Solitude is strategy. Drinking tea alone is not withdrawal; it is meeting with Source. No validation, no performance—only presence and a melting away of expectations of the ego. From that interior stillness the genius receives its next directive, and the Empire realigns.
This is the real initiation: to lead oneself. To construct one’s life as an act of devotion rather than reaction. To move from self-doubt to self-command. The Kingdom of Heaven is within; the Empire of Earth is its reflection.
Every action weaves, either building in alignment or eroding with ignorance. The choice is ours. The tools referenced are below.
Internal Family Systems (IFS) — Shows how the mind is not one voice but a kingdom of parts. The work of self-authority begins by recognizing, unblending, and leading these parts with clarity rather than exile.

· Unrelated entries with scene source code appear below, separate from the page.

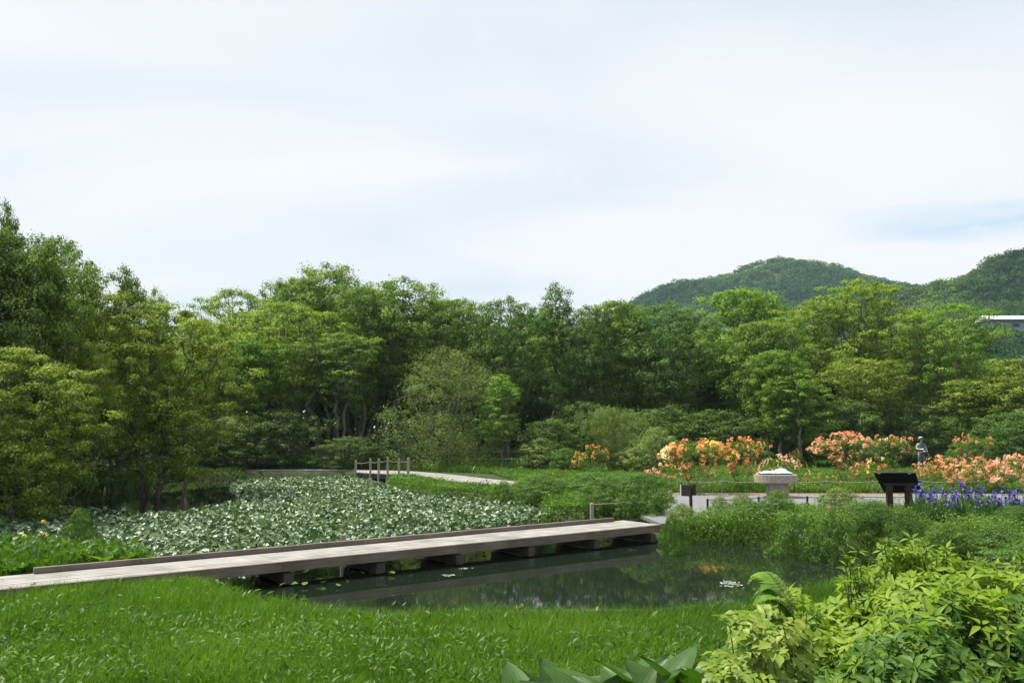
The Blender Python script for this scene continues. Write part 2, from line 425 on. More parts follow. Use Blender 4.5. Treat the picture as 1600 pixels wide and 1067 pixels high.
for a, b in zip(ks[:-1], ks[1:]):
    mb = MB(); mb.box(((a + b) / 2, WID - .045, .041), (b - a - .008, .085, .075)); mb.build('kerb_rail', 'beamwood', bw, bevel=.006)
for px in (300, 450, 593, 716, 828, 930, 1018):
    q = sx(px)
    mb = MB(); mb.box((q, WID / 2, -.255), (.15, WID + .11, .15)); mb.build('cross_beam', 'pierwood', bw, bevel=.005)
    for yy in (.17, WID - .14):
        mb = MB(); mb.tube([(q, yy, -1.2), (q, yy, -.338)], .085, 10); mb.build('pier', 'pierwood', bw)
mb = MB(); mb.box((LEN / 2, .22, -.115), (LEN - .2, .09, .14)); mb.build('joist', 'pierwood', bw)
mb = MB(); mb.box((LEN / 2, WID - .2, -.115), (LEN - .2, .09, .14)); mb.build('joist', 'pierwood', bw)
# small reddish stake at the back edge
st = G(532, 845, .02)
mb = MB(); mb.tube([(0, 0, -1.1), (0, 0, .1)], [.05, .045], 10)
tag(mb.build('mooring_stake', 'postwood', loc=(st[0], st[1] + .25, .0)), 'short wooden stake standing in the lilies beside the long boardwalk', 'stake')

# ------------------------------------------------------------------ far boardwalk
D0 = G(556, 735, .12); 
near_e = [G(x, y, .12)[:2] for x, y in ((556, 737.5), (600, 740), (645, 741.5), (697, 750), (750, 755.5), (802, 758))]
far_e = [G(x, y, .12)[:2] for x, y in ((556, 734.3), (600, 734.6), (650, 736.3), (705, 741), (760, 747.5), (812, 752.5))]
fb = empty('boardwalk', (near_e[0][0], near_e[0][1], 0), 0, 'curved pale boardwalk at the far side of the pond with a row of upright posts', 'boardwalk')
ox, oy = near_e[0]
def lp(p): return (p[0] - ox, p[1] - oy)
mb = MB()
for i in range(len(near_e) - 1):
    a0, a1, b0, b1 = map(lambda q: np.array(lp(q)), (near_e[i], near_e[i + 1], far_e[i], far_e[i + 1]))
    nb = max(2, int(np.linalg.norm(a1 - a0) / .25))
    for k in range(nb):
        t0, t1 = k / nb + .004, (k + 1) / nb - .004
        q = [a0 + (a1 - a0) * t0, a0 + (a1 - a0) * t1, b0 + (b1 - b0) * t1, b0 + (b1 - b0) * t0]
        mb.prism([tuple(v) for v in q], .075, .12)
mb.build('deck', 'deckwood', fb)
for ed in (near_e, far_e):
    mb = MB()
    for i in range(len(ed) - 1):
        a = np.array(lp(ed[i])); b = np.array(lp(ed[i + 1])); d = unit(b - a); nn = np.array([-d[1], d[0]]) * .04
        c = .12 if ed is near_e else -.12
        a = a + nn / .04 * c; b = b + nn / .04 * c
        mb.prism([tuple(a - nn), tuple(b - nn), tuple(b + nn), tuple(a + nn)], -.10, .073)
    mb.build('side_beam', 'beamwood', fb)
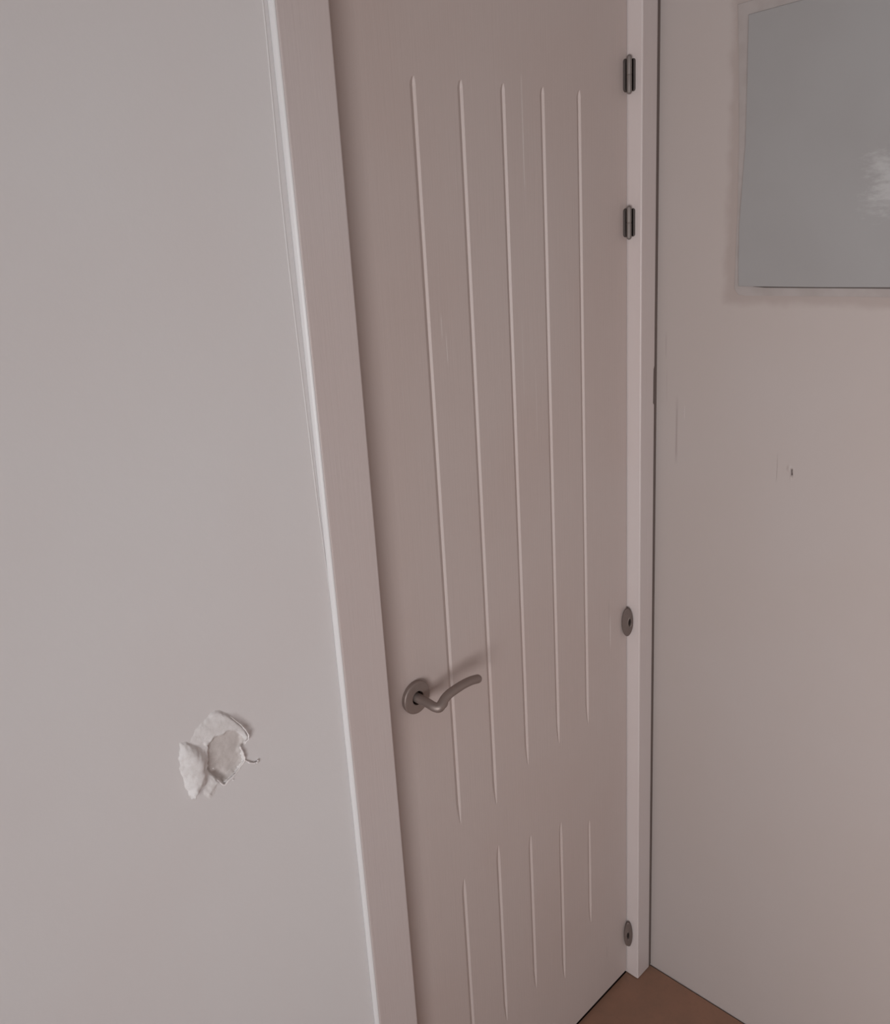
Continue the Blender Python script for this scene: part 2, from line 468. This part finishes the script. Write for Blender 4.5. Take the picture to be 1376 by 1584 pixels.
tag(box_obj('wall_back', (XL - 0.1, XC + 0.1, YB - 0.1, YB, -0.02, ZC), M_LEFT), 'off-white wall behind the viewpoint', kind='structure')
def wall_window():
    bm = bmesh.new(); x0, x1 = XL - 0.1, XL
    add_box(bm, x0, x1, YB, WIN['y0'], -0.02, ZC); add_box(bm, x0, x1, WIN['y1'], YW, -0.02, ZC)
    add_box(bm, x0, x1, WIN['y0'], WIN['y1'], -0.02, WIN['z0']); add_box(bm, x0, x1, WIN['y0'], WIN['y1'], WIN['z1'], ZC)
    return link('wall_window', bm_mesh(bm, 'wall_window'), M_LEFT)
tag(wall_window(), 'off-white wall holding the window that lights the corner', kind='structure')
win = tag(empty('window_1', (XL - 0.05, (WIN['y0'] + WIN['y1']) / 2, WIN['z0'])), 'white framed two-pane window', kind='structure')
def wpart(name, y0, y1, z0, z1, x0, x1, mat):
    o = box_obj(name, (x0 - win.location.x, x1 - win.location.x, y0 - win.location.y, y1 - win.location.y, z0 - win.location.z, z1 - win.location.z), mat, win)
    return o
y0, y1, z0, z1 = WIN['y0'], WIN['y1'], WIN['z0'], WIN['z1']; ym = (y0 + y1) / 2
for a in ((y0, y1, z0, z0 + 0.045), (y0, y1, z1 - 0.045, z1), (y0, y0 + 0.045, z0 + 0.045, z1 - 0.045), (y1 - 0.045, y1, z0 + 0.045, z1 - 0.045), (ym - 0.03, ym + 0.03, z0 + 0.045, z1 - 0.045)):
    wpart('window_frame', *a, XL - 0.08, XL - 0.03, M_WFRAME)
for a in ((y0 + 0.045, ym - 0.03), (ym + 0.03, y1 - 0.045)):
    wpart('pane', *a, z0 + 0.045, z1 - 0.045, XL - 0.057, XL - 0.053, M_GLASS)

tag(box_obj('floor', (XL - 0.1, XC - 0.004, YB - 0.1, 0.9430, -0.02, 0.0), M_FLOOR), 'reddish brown floor in the corner below the door', kind='structure')
tag(box_obj('gap_shade_sheet', (XL - 0.1, XC + 0.1, YB - 0.1, 1.06, -0.06, -0.021), M_HOLE), 'near-black sheet added to shade the floor gaps', kind='structure')  # added sheet, near-black to paint the dark of the gaps
tag(box_obj('ceiling', (XL - 0.1, XC + 0.1, YB - 0.1, 1.06, ZC, ZC + 0.1), M_CEIL), 'plain white ceiling', kind='structure')

# ------------------------------------------------------------------ door casing
t1 = tag(box_obj('trim_1', (0.6645, JX0, YF, YW + 0.001, 0.0025, 2.20), M_CASE, bevel=0.0030, seg=3), 'wide cream door casing on the handle side', kind='structure')
box_obj('jamb', (0.7375, JX0 - 0.0012, YW + 0.001, 0.999, 0.0005, 2.129), M_CASE, t1)
def lit_edge_strip():  # added strip; its whiter colour stands for light on the casing side
    bm = bmesh.new(); prev = None
    for z in (2.20, 0.003):
        prof = [(0.6655, YW + 0.0002)]
        for k in range(9):
            a_ = math.radians(180 + 90 * k / 8)
            prof.append((0.6655 + 0.0052 * math.cos(a_), YW + 0.0082 * math.sin(a_)))
        ring = [bm.verts.new((x, y, z)) for x, y in prof]
        if prev:
            for k in range(len(ring)): bm.faces.new((prev[k], prev[(k + 1) % len(ring)], ring[(k + 1) % len(ring)], ring[k]))
        prev = ring
    return link('lit_edge_strip', bm_mesh(bm, 'lit_edge_strip'), M_LIT_EDGE, t1, smooth=True)
lit_edge_strip()['label'] = 'whiter strip painting the lit outer edge of the casing'
def caulk():
    bm = bmesh.new(); prev = None
    for z, w in ((2.20, 0.011), (1.97, 0.0115), (1.80, 0.0145), (1.72, 0.0145), (1.64, 0.0135), (1.42, 0.0095), (1.28, 0.0045), (1.18, 0.003), (0.9, 0.002), (0.3, 0.002), (0.003, 0.002)):
        x1 = 0.6645
        k = min(1.0, w / 0.009)
        prof = [(x1 - w, YW + 0.0002), (x1 - w + 0.0004 * k, YW - 0.0005 * k), (x1 - w + 0.0016 * k, YW - 0.0006 * k),
                (x1 - w + 0.0030 * k, YW + 0.0001), (x1 - w + 0.0030 * k, YW + 0.0002)]
        r = [bm.verts.new((x, y, z)) for x, y in prof]
        if prev:
            for k in range(len(r)): bm.faces.new((prev[k], prev[(k + 1) % len(r)], r[(k + 1) % len(r)], r[k]))
        prev = r
    return link('caulk_bead', bm_mesh(bm, 'caulk_bead'), M_LEFT, t1)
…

Organ Officials of the Royal Court (the Daoist Body) — Describes how each organ has its own spirit and duty within the body’s government. Mastery of the inner empire requires that every official (Organ + Meridian) —Heart, Liver, Lungs, Spleen, Kidneys—serve under the command of the Emperor, the Heart.
Self-Reliance by Ralph Waldo Emerson — A treatise on trusting the inner law above social approval. The antidote to the Demon of Likeability.
The Soul’s Code by James Hillman — Explores the idea of a personal daimon—the inner genius carrying the blueprint of destiny. Our task is not to invent purpose but to remember it.
The Genius Myth by Michael Meade — Affirms that genius (= Hillman’s Daimon) is not a luxury for the gifted but the birthright of every soul. It is the inner fire that refuses imitation and demands integrity.
Napoleon Hill’s Definiteness of Purpose — A system of disciplined intention. It teaches that prosperity and peace come when energy is organized under one clear aim, not scattered in the pursuit of approval.
The Art of War by Sun Tzu — Strategy as spiritual hygiene. The text reminds us that victory depends on self-knowledge, disciplined timing, and the refusal to fight unnecessary battles within or without.